• WHAT YOU WILL DO
Retype, please, the listing from its opening line through the line that contains "t.obj('leaning_dead_tree',[M_log,M_logd])", both included, without the pictures.
○ ○ ○ ○ ○ ○ ○
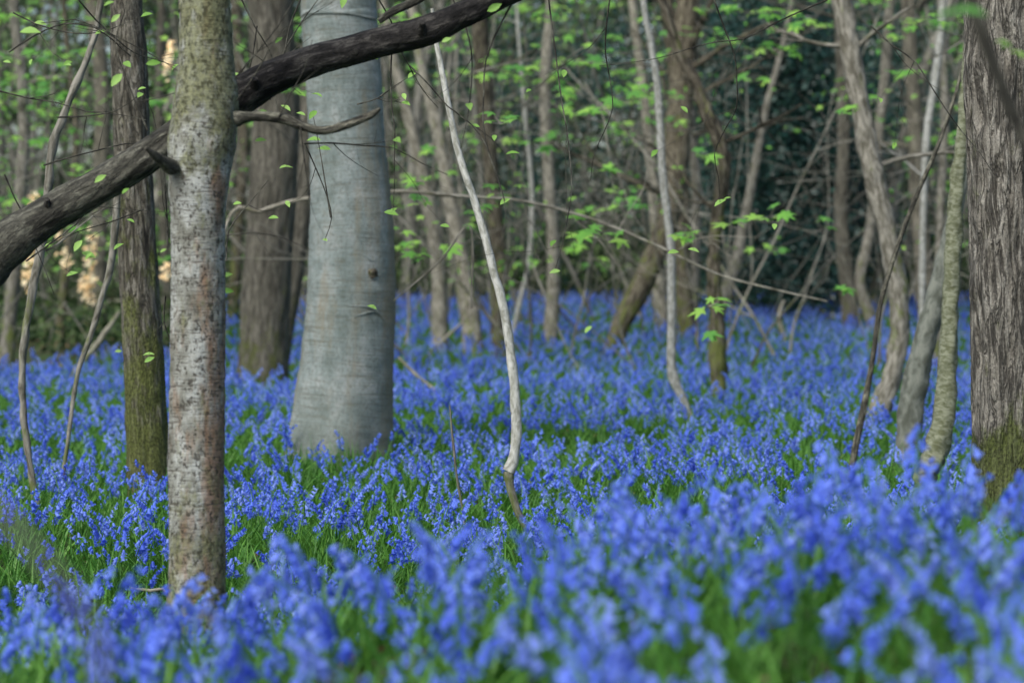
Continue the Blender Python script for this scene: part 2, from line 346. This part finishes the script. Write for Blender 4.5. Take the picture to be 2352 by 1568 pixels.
# leaning dark log
t=M(); LG=[(-120,680,112),(0,575,104),(110,495,86),(230,425,80),(330,365,76),(400,318,76),(480,262,78),(560,215,88),(620,180,80),(720,140,72),(800,118,68),(880,95,68),(980,70,70),(1060,35,60),(1150,-5,54),(1300,-80,44)]
G=[W(a,b,9.25) for a,b,w in LG]; R=[w*.5/F*9.25 for a,b,w in LG]
gz=G[0].copy(); G.insert(0,gz+np.array([-1.0,0,-.62])); R.insert(0,R[0]*1.1); G.insert(0,gz+np.array([-2.3,0.1,float(ground(gz[0]-2.3,9.3))-gz[2]-.1])); R.insert(0,R[0]*1.1)
tube(t,G[:9],R[:9],.02,40,disp=furrow(.006,7,26),mat=0,cap=False)
tube(t,G[8:],R[8:],.02,40,disp=furrow(.0045,7,26),mat=1,cap=True)
for (a,b,w) in [(585,195,12),(968,66,11),(110,470,9)]:
    p=W(a,b,9.2); tube(t,[p+np.array([0,.0,-.01]),p+np.array([.005,-.04,.02])],[w/F*9*1.3,w/F*9*.6],.01,12,mat=1,tint=.7)
tube(t,[W(870,50,9.25),W(905,25,9.25),W(960,0,9.25),W(1060,-60,9.25)],[.012,.016,.016,.014],.03,10,mat=0)
t.obj('leaning_dead_tree',[M_log,M_logd])

def sapling(name,pts,D,mat,seg=14,step=.05,up=1.5,tw=0,disp=None,dv=None,tint=.5):
    t=M(); Pp,Rr=path(pts,D,up=up,dv=dv); P,R=tube(t,Pp,Rr,step,seg,disp=disp,tint=tint)
    for k in range(tw):
        i=rng.integers(0,int(len(P)*.7)); d=np.array([rng.choice([-1,1])*rng.uniform(.5,1),rng.normal(0,.4),rng.uniform(.1,.9)])
        twig(t,P[i],d,rng.uniform(.4,1.2)*D/20,max(R[i]*.28,.003),2,None,rng.uniform(.2,.8))
    return t.obj(name,[mat])
sd=lambda am:(lambda b,p,a,r: r*am*mn.noise(Vector((b[0]*30,b[1]*30,b[2]*9))))
t=M(); A=[(1000,85,11),(1022,200,14),(1048,330,16),(1075,420,17),(1102,500,18),(1130,610,20),(1155,700,21),(1172,800,22),(1183,900,23),(1186,1000,24),(1178,1060,25),(1168,1082,27)]
B=[(1168,1082,25),(1172,1120,17),(1188,1170,16),(1205,1205,17),(1220,1235,18)]
D=12.4; tube(t,[W(992,20,D)]+[W(a,b,D) for a,b,w in A],[.008]+[w*.5/F*D for a,b,w in A],.03,14,disp=sd(.25),tint=.8)
Pp,Rr=path(B,D,up=0); tube(t,Pp,Rr,.02,12,disp=sd(.3),mat=1)
for (a,b) in ((1180,800),(1185,960),(1120,560),(1172,1080)): twig(t,W(a,b,D),np.array([-.8,-.4,.5]),.08,.003,0,mat=1)
t.obj('ash_sapling',[M_pale,M_hazel])
sapling('ash_sapling',[(1478,0,14),(1495,100,16),(1512,220,17),(1522,400,18),(1540,560,19),(1543,700,20),(1542,830,21),(1550,875,24),(1570,920,20),(1582,955,20)],22,M_pale,disp=sd(.2),tint=.4)
sapling('hawthorn_tree',[(1560,120,22),(1600,190,26),(1622,260,34),(1655,330,36),(1662,400,32),(1645,520,28),(1640,640,32),(1648,760,36),(1650,900,38)],25.5,M_dark,disp=sd(.5),tw=4)
sapling('beech_sapling',[(2215,260,28),(2198,420,34),(2188,600,38),(2178,800,42),(2170,940,50),(2150,1040,56),(2125,1090,50),(2112,1150,44)],14.3,M_green,20,.02,disp=sd(.3))
sapling('beech_sapling',[(2225,300,26),(2195,480,34),(2160,640,44),(2125,780,52),(2098,900,58),(2085,1020,60),(2082,1060,60)],17,M_grey,20,.04,disp=sd(.2),tint=.35)
sapling('hazel_tree',[(1930,-20,44),(1955,120,48),(1982,280,44),(2010,420,48),(2035,520,44),(2058,650,46),(2066,760,44),(2050,860,42),(2020,940,50)],21.5,M_hazel,16,.05,disp=sd(.3),tw=5,tint=.6)
sapling('dead_stem',[(2205,180,8),(2160,320,10),(2105,450,11),(2060,570,11),(2022,700,12),(2005,820,12),(1985,930,16),(1970,1000,16),(1957,1070,16)],15,M_log,8,.05,up=.3,tint=1)
sapling('hazel_tree',[(232,-10,16),(205,120,15),(160,230,18),(122,330,20),(110,440,20),(95,560,20),(72,680,19),(58,770,18),(52,880,18),(58,1000,17),(72,1090,16)],13.2,M_hazel,12,.03,disp=sd(.5),tw=4,tint=.5)
sapling('hazel_tree',[(268,470,16),(258,590,17),(235,680,15),(205,780,13),(178,860,12),(160,980,10),(143,1110,9)],13.7,M_hazel,12,.03,up=.3,disp=sd(.4),tint=.6)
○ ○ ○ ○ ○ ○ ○
• EXPECTED ANSWER
Continue the Blender Python script for this scene: part 2, from line 346. This part finishes the script. Write for Blender 4.5. Take the picture to be 2352 by 1568 pixels.
# leaning dark log
t=M(); LG=[(-120,680,112),(0,575,104),(110,495,86),(230,425,80),(330,365,76),(400,318,76),(480,262,78),(560,215,88),(620,180,80),(720,140,72),(800,118,68),(880,95,68),(980,70,70),(1060,35,60),(1150,-5,54),(1300,-80,44)]
G=[W(a,b,9.25) for a,b,w in LG]; R=[w*.5/F*9.25 for a,b,w in LG]
gz=G[0].copy(); G.insert(0,gz+np.array([-1.0,0,-.62])); R.insert(0,R[0]*1.1); G.insert(0,gz+np.array([-2.3,0.1,float(ground(gz[0]-2.3,9.3))-gz[2]-.1])); R.insert(0,R[0]*1.1)
tube(t,G[:9],R[:9],.02,40,disp=furrow(.006,7,26),mat=0,cap=False)
tube(t,G[8:],R[8:],.02,40,disp=furrow(.0045,7,26),mat=1,cap=True)
for (a,b,w) in [(585,195,12),(968,66,11),(110,470,9)]:
    p=W(a,b,9.2); tube(t,[p+np.array([0,.0,-.01]),p+np.array([.005,-.04,.02])],[w/F*9*1.3,w/F*9*.6],.01,12,mat=1,tint=.7)
tube(t,[W(870,50,9.25),W(905,25,9.25),W(960,0,9.25),W(1060,-60,9.25)],[.012,.016,.016,.014],.03,10,mat=0)
t.obj('leaning_dead_tree',[M_log,M_logd])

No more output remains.